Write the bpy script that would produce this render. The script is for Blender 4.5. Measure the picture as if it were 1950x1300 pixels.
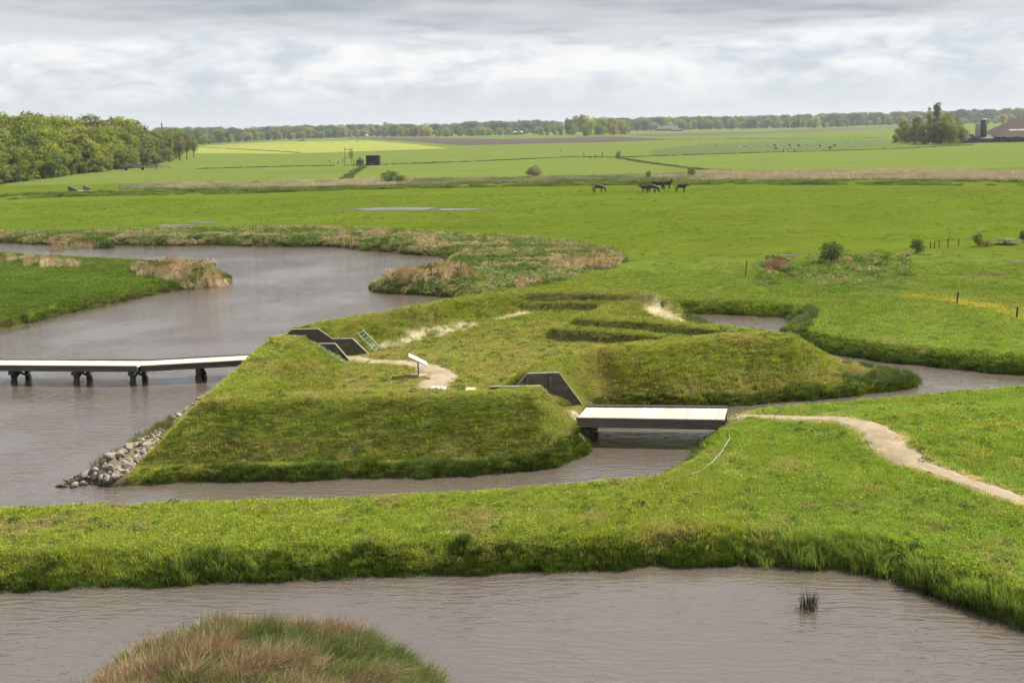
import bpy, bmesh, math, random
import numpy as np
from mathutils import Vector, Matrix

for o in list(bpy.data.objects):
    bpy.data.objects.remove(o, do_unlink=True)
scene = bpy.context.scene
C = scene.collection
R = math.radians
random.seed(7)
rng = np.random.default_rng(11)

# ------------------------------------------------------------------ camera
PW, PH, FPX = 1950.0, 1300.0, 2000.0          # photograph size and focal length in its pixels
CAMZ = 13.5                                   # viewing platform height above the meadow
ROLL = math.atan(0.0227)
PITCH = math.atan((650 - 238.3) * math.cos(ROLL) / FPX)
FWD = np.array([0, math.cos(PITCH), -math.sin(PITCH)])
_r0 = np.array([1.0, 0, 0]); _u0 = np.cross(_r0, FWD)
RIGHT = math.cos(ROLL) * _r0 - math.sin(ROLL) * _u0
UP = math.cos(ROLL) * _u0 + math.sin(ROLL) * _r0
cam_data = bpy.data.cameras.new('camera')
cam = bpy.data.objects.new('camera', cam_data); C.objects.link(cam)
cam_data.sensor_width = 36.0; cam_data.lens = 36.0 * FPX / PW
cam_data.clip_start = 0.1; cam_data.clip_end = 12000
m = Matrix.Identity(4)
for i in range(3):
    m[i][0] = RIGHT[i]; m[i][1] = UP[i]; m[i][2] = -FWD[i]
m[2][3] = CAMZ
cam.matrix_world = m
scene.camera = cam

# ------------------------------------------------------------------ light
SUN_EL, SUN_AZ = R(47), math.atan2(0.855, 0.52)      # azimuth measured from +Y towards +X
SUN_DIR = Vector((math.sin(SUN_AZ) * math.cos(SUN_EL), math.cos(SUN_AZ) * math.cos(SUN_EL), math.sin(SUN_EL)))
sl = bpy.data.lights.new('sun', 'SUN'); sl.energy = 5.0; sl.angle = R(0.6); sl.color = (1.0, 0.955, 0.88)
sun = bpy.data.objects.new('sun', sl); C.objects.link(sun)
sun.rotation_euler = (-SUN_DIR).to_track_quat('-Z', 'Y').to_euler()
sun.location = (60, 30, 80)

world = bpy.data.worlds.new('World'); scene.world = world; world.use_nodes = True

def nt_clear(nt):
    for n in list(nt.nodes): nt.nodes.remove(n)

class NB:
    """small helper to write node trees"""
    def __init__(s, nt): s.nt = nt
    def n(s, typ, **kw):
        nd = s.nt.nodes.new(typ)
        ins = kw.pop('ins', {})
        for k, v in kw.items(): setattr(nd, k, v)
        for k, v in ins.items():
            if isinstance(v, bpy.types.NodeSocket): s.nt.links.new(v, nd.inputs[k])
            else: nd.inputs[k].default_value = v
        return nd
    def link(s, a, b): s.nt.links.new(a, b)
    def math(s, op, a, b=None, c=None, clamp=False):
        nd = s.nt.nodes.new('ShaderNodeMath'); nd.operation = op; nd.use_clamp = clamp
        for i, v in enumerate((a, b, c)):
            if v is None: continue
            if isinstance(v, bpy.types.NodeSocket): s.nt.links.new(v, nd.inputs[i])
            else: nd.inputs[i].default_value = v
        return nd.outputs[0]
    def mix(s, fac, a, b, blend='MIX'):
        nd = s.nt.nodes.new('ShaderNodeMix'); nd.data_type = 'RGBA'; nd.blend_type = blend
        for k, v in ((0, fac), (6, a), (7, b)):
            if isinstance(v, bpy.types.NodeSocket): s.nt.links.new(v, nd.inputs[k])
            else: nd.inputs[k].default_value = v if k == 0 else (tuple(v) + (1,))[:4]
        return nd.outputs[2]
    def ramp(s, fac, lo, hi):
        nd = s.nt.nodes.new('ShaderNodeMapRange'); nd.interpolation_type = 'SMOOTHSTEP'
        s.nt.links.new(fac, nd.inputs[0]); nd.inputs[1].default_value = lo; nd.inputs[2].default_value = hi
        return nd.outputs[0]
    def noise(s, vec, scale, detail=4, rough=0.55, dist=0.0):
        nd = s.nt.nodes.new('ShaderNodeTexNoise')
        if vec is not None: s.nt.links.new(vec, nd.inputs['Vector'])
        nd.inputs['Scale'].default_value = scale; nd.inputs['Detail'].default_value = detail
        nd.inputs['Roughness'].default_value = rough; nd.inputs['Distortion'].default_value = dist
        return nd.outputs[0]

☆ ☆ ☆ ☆

▸ To do: Determine how many lines in the listing above hold the string "pixels", then write only the number.

▸ Written answer: 2